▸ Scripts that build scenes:
═══

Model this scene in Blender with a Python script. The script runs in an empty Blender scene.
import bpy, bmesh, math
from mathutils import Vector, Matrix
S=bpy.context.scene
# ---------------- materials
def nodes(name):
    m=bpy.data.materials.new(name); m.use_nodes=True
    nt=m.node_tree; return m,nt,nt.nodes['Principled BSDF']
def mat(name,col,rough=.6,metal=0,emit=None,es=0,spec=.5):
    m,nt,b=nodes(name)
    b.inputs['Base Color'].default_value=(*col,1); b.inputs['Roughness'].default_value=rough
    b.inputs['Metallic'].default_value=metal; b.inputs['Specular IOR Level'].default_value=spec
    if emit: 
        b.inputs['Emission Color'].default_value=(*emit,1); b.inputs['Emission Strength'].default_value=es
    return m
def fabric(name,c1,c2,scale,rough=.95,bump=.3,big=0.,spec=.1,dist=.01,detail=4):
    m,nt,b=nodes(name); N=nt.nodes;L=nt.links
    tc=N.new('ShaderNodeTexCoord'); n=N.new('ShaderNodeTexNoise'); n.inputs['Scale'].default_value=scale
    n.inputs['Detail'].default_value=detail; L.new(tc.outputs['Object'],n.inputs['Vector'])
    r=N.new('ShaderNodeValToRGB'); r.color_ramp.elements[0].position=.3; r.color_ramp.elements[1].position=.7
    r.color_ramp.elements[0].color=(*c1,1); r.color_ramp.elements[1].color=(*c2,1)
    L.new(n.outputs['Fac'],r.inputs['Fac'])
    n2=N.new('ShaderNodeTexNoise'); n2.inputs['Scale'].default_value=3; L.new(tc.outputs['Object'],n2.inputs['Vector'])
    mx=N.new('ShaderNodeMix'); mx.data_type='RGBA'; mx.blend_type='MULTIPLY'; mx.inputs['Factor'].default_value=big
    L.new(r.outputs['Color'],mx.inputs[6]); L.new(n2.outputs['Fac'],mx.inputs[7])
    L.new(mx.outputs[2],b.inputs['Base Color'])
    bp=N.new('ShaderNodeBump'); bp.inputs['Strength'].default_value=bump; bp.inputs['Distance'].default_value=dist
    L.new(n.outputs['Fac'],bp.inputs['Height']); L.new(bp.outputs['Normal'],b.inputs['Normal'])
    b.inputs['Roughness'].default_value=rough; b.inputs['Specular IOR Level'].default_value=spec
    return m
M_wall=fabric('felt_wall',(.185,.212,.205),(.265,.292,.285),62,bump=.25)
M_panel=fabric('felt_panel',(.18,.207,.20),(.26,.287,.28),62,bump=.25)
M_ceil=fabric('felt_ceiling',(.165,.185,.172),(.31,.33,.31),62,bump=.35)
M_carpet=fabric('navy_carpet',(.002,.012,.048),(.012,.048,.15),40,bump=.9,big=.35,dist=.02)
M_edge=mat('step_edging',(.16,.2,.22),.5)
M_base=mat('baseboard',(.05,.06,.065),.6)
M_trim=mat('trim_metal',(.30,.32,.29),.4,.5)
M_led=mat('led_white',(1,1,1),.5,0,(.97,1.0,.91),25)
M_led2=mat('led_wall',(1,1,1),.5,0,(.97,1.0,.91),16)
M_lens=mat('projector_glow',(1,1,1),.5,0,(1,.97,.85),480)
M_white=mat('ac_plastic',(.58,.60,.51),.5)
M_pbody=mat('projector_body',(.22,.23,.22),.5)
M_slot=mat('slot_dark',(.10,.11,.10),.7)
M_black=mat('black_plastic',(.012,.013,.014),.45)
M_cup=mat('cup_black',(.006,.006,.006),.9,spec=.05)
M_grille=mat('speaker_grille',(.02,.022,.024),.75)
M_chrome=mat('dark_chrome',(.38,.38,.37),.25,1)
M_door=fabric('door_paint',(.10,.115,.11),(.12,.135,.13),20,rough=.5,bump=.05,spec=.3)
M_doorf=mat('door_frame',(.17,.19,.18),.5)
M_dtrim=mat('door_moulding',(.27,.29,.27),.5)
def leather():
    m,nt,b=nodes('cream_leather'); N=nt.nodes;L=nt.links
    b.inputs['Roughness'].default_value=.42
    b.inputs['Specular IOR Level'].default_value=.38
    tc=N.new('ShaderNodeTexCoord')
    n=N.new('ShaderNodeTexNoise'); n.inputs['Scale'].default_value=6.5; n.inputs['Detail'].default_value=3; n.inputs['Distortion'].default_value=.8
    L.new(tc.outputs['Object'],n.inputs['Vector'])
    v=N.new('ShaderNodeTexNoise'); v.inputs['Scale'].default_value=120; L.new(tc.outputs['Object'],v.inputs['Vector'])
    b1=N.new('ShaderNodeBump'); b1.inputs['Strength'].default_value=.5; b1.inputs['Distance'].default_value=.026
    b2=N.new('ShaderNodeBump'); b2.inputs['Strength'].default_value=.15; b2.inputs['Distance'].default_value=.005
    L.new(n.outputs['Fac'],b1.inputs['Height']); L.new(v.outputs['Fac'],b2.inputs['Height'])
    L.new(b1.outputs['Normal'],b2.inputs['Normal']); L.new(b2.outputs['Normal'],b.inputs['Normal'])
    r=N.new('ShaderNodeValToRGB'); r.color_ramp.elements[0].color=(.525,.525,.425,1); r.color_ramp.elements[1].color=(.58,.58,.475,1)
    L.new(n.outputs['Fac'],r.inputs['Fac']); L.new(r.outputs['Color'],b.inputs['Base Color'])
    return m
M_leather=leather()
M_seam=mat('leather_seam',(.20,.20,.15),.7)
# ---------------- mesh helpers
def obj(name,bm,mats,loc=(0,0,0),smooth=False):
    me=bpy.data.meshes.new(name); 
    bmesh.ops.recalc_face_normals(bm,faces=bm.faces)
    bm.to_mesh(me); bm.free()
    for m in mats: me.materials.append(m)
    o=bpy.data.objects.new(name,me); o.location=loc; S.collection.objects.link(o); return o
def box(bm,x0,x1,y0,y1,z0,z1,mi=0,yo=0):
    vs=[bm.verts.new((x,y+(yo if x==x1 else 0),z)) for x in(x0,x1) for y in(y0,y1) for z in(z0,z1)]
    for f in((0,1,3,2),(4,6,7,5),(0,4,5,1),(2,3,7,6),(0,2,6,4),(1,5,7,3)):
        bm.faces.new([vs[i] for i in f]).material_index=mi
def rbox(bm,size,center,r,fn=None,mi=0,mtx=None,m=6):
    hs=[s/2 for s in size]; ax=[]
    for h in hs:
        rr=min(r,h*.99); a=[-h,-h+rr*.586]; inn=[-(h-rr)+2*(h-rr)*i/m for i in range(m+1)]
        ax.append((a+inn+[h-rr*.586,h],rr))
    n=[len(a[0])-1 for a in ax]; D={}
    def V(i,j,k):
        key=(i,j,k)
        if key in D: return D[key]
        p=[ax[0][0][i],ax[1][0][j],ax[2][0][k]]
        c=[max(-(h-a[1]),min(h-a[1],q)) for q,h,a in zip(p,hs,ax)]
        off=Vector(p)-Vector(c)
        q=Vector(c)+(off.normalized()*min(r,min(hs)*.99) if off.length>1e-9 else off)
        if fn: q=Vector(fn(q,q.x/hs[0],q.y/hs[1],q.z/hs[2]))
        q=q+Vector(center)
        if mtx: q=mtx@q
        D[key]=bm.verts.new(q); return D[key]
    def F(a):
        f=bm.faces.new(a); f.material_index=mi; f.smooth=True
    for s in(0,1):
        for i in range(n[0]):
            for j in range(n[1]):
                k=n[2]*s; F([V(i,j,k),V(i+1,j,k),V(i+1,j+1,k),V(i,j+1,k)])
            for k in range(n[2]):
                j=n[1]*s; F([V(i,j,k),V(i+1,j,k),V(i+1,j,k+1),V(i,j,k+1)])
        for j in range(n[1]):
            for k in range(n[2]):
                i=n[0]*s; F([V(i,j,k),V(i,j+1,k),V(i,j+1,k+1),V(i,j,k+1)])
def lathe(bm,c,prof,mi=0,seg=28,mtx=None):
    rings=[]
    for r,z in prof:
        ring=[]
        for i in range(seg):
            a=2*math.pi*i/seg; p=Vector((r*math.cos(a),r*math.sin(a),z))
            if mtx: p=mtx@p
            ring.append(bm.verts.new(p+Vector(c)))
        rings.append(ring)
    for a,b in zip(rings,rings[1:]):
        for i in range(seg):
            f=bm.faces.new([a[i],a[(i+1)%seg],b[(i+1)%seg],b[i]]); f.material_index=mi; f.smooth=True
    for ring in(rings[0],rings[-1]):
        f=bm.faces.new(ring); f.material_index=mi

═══

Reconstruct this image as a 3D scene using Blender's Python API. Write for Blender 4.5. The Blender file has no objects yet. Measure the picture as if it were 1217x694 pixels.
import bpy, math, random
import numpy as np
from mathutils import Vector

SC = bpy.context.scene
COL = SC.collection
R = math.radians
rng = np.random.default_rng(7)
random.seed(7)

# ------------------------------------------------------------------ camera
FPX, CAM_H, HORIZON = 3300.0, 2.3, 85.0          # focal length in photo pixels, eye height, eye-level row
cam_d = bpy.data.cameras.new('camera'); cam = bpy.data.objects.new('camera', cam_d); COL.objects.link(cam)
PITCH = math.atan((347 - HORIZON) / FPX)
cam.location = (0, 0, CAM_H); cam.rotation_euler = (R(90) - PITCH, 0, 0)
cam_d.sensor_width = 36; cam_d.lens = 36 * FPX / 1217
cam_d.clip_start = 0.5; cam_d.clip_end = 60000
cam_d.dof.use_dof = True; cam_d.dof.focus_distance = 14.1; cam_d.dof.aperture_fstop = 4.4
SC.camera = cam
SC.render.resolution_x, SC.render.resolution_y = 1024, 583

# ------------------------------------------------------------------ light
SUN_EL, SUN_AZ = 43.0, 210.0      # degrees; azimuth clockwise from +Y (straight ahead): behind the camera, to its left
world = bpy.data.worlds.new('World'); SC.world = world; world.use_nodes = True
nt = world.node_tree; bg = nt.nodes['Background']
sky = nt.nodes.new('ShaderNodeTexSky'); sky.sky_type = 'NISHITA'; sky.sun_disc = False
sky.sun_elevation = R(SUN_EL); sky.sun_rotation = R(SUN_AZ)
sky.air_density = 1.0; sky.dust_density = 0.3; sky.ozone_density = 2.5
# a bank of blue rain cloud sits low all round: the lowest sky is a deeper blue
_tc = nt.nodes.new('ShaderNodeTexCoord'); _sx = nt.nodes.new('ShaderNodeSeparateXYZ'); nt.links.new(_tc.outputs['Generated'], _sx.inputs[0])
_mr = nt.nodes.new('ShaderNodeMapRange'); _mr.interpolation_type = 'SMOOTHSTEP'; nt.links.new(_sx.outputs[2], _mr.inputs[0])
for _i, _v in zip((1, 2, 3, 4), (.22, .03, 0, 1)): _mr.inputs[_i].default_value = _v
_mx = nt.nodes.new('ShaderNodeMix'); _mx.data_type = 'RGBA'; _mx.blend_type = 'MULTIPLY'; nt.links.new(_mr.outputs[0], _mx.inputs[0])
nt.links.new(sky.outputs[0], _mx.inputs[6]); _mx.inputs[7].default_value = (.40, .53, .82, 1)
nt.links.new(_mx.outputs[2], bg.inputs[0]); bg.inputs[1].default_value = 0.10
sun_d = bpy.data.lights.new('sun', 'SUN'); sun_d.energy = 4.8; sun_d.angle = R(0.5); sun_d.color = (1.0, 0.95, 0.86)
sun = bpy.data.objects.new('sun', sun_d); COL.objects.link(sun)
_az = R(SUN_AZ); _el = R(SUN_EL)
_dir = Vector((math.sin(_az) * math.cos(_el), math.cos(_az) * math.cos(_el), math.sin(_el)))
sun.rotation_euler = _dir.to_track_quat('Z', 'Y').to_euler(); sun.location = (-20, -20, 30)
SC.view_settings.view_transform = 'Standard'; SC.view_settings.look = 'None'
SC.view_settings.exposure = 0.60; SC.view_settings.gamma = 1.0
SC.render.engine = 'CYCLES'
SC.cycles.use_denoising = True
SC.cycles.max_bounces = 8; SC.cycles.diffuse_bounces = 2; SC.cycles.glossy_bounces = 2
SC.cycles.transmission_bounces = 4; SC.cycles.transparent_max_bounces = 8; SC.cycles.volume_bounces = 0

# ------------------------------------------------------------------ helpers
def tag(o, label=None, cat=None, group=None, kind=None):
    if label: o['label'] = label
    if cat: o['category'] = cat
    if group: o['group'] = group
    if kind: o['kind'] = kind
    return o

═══

Only the lines from the one with "Reconstruct this image" up to the one with "SC.render.resolution_x, SC.render.resolution_y = 1024, 583" should be repeated, both included, exactly as they appear.

Reconstruct this image as a 3D scene using Blender's Python API. Write for Blender 4.5. The Blender file has no objects yet. Measure the picture as if it were 1217x694 pixels.
import bpy, math, random
import numpy as np
from mathutils import Vector

SC = bpy.context.scene
COL = SC.collection
R = math.radians
rng = np.random.default_rng(7)
random.seed(7)

# ------------------------------------------------------------------ camera
FPX, CAM_H, HORIZON = 3300.0, 2.3, 85.0          # focal length in photo pixels, eye height, eye-level row
cam_d = bpy.data.cameras.new('camera'); cam = bpy.data.objects.new('camera', cam_d); COL.objects.link(cam)
PITCH = math.atan((347 - HORIZON) / FPX)
cam.location = (0, 0, CAM_H); cam.rotation_euler = (R(90) - PITCH, 0, 0)
cam_d.sensor_width = 36; cam_d.lens = 36 * FPX / 1217
cam_d.clip_start = 0.5; cam_d.clip_end = 60000
cam_d.dof.use_dof = True; cam_d.dof.focus_distance = 14.1; cam_d.dof.aperture_fstop = 4.4
SC.camera = cam
SC.render.resolution_x, SC.render.resolution_y = 1024, 583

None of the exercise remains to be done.